Le Brésil occupe une place particulière dans la géographie musicale planétaire. Fruit d’une histoire complexe de colonisation et de déplacements, la musique du Brésil est depuis longtemps un vivier fécond de rythmes, de genres et de formes nés des échanges africains, autochtones et européens. Si la bossa nova est sans doute la plus connue des exportations musicales du Brésil, la música popular brasileira – ou MPB – mérite une attention particulière. Il ne s’agit pas tant d’un genre que d’une constellation d’artistes dont les créations infusent des styles de musique brésilienne d’influences de la scène pop américaine et britannique. La MPB a fait germer certaines des meilleures productions de musique enregistrée; cela vaut la peine d’écouter des représentants du genre comme Milton Nascimento, Jorge Ben Jor ou Arthur Verocai.
Tim Bernardes, originaire de São Paulo, est un artiste qui crée de la musique dans cette lignée d’auteurs-compositeurs brésiliens. Mil Coisas Invisíveis, son deuxième album, illustre parfaitement son écriture personnelle et convaincante.
Permettez-moi de commencer par dire que cet album offre un son superbe. Il exhale la chaleur de la musique folk des années 60 et 70, mais sa facture est indéniablement moderne, dans sa définition et sa clarté. La voix de Bernardes est tout aussi agréable à écouter : à la fois légère et dense, ainsi que souple et maîtrisée, sans que ne transparaisse d’effort.
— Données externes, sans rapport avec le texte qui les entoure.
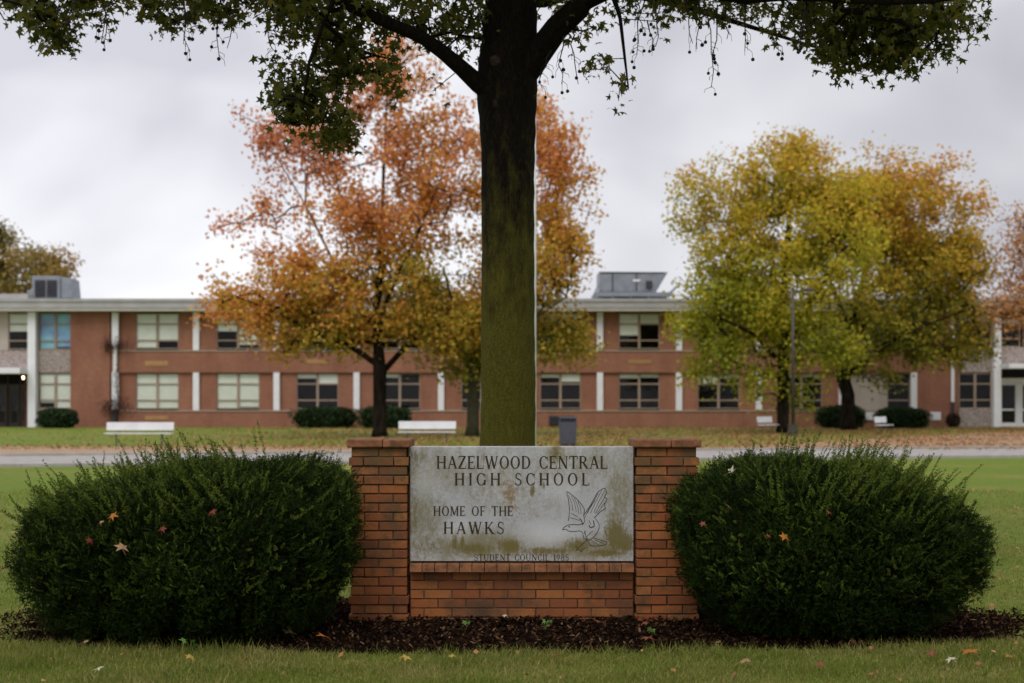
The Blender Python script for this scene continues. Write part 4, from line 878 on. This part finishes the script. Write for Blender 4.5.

Il règne sur cet album une ambiance véritablement décontractée, la texture principale étant la voix et la guitare. La première chanson, Nascer, Viver, Morrer, donne le ton : c’est une chanson douce et méditative sur la vie et la mort, que Bernardes chante avec la fraîcheur d’un poète. Tout au long de Mil Coisas Invisíveis, l’écriture de Bernardes est invitante, intime et résonnante sur le plan émotionnel. Ces aires se prêtent naturellement à l’orchestration luxuriante et aux arrangements de cordes que Bernardes a lui-même coordonnés de façon magistrale. Le disque brille lorsque tous les éléments se réunissent pour donner lieu à des culminations vraiment exceptionnelles.
Bernardes a enregistré la plupart des partitions lui-même et ses capacités en tant qu’instrumentiste, arrangeur et producteur s’entendent tout au long de l’album. Il a collaboré auparavant avec l’icône MPB Gal Costa et le célèbre groupe indie-folk Fleet Foxes, et il appert évident, à l’écoute de Mil Coisas Invisíveis, que Bernardes se sent chez lui dans ces deux mondes musicaux. Mil Coisas Invisíveis est donc une sorte d’album MPB « indie » dont se dégagent de fortes influences contemporaines de pop de chambre, tout en constituant un hommage aux aïeux musicaux de Bernardes. Ces chansons s’avèrent enrichissantes, elles nous donnent l’impression d’être à la fois intemporelles et de leur temps, ce qui est rare.
Plus j’écoute Mil Coisas Invisíveis, meilleure est mon impression. La seule faille qui l’empêche d’être un vrai grand disque réside probablement dans sa longueur. À 59 minutes, il y a beaucoup de choses à digérer et si Tim Bernardes avait coupé dans le gras, pour ainsi dire, le résultat aurait été un peu plus fort et concluant.